How to use the CIDR calculator
Type an address block in any of the accepted forms and every figure updates live. You can enter classless inter-domain routing (CIDR) notation such as 192.168.1.0/24, an address with a dotted subnet mask such as 10.0.0.0 255.0.0.0, or a bare address such as 172.16.5.4 (treated as a single host, /32). IPv6 works the same way: enter a prefix like 2001:db8::/48 and the first address, last address and total address count are computed with full 128-bit precision. The network and broadcast rows are highlighted because they are the two addresses you usually cannot assign to a host.
What CIDR notation means
CIDR notation writes an address followed by a slash and a prefix length — the number of leading bits that identify the network. In 192.168.1.0/24 the /24 means the first 24 bits are the network portion and the remaining 8 bits are available for hosts, giving 28 = 256 addresses. The prefix length maps directly to a subnet mask: /24 is 255.255.255.0, /16 is 255.255.0.0, and so on. Shorter prefixes mean larger blocks; a /8 covers over sixteen million addresses, while a /30 covers just four. Because the boundary can fall anywhere, CIDR replaced the old fixed class A/B/C system and lets address space be allocated in right-sized blocks.
What each result means
The calculator reports the complete picture of the block so you can plan or audit a subnet at a glance:
- Network address — the first address, with all host bits set to zero; it names the subnet and is not assigned to a device.
- Broadcast address — the last address, with all host bits set to one; traffic sent here reaches every host on the subnet.
- Usable host range — the first and last addresses you can actually assign, i.e. everything between the network and broadcast.
- Total addresses — 2 raised to the number of host bits, including network and broadcast.
- Usable hosts — total addresses minus the two reserved ones (with the /31 and /32 exceptions below).
- Subnet mask & wildcard mask — the mask in dotted-decimal and its bitwise inverse, the latter used in router access control lists.
- Class & type — the legacy class (A–E) and whether the block is private (RFC 1918), loopback, link-local, carrier-grade NAT, multicast or public.
The /31 and /32 edge cases
Two prefix lengths break the simple "subtract two" rule, and the calculator handles both correctly. A /32 describes exactly one address — a single host or route — so the network, broadcast and host are all the same address and the usable count is one. A /31 describes two addresses; under RFC 3021 both are usable on a point-to-point link, because such links have only two endpoints and need no separate network or broadcast address.

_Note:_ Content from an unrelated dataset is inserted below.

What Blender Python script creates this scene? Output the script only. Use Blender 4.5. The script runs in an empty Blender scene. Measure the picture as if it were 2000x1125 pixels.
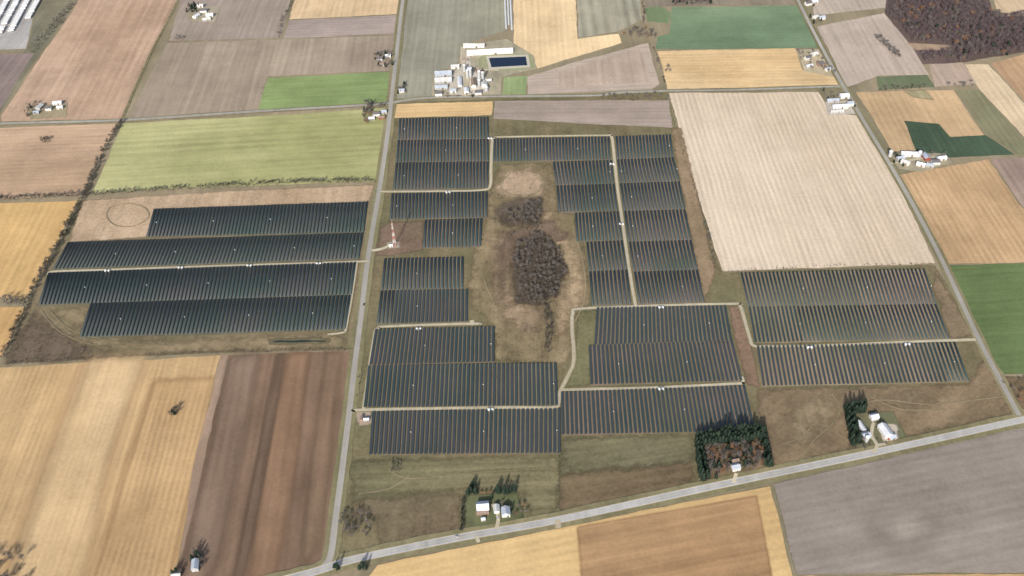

Getting these right matters when you are counting addresses for point-to-point WAN links or loopback interfaces, where an off-by-one assumption wastes scarce space.
IPv6 prefixes
IPv6 uses the same prefix idea over a 128-bit address, so a /64 — the standard size for a single LAN — contains 264 addresses, a number far too large for ordinary integers. This tool uses JavaScript BigInt so the first address, last address and total count are exact rather than rounded. It expands :: shorthand, re-compresses the result to canonical form, and identifies whether the prefix falls in the global unicast, unique-local (fc00::/7), link-local (fe80::/10), loopback or multicast range. Because IPv6 subnets are so large, the concept of "usable hosts minus two" is generally not applied; the address count is reported in full.
Why subnet locally
Subnetting is pure, deterministic bit arithmetic, which is exactly the kind of task where a real calculator beats asking an AI assistant — language models routinely make off-by-one errors on host counts and miscompute broadcast addresses, and they present those mistakes with full confidence. This tool applies the same exact operations a router does, every time. It also runs entirely in your browser, so your internal addressing plan — often considered sensitive infrastructure information — never travels to a third-party server. Paste a whole allocation table, work offline, and close the tab when you are done.
Frequently asked questions
- What is the difference between the network and broadcast address?
- The network address is the first address (host bits all zero) and names the subnet; the broadcast is the last address (host bits all one) and reaches every host. Neither is normally assignable, so a /24 has 256 addresses but 254 usable hosts.
- Why does a /31 show two usable hosts?
- RFC 3021 allows /31 on point-to-point links where both addresses are usable endpoints. A /32 is a single host.
- What is a wildcard mask?
- The bitwise inverse of the subnet mask — /24 gives 0.0.0.255 — used to match address ranges in router access control lists.
- Are my IP addresses sent anywhere?
- No. Everything is computed locally with bitwise and BigInt math, so your network details never leave your device.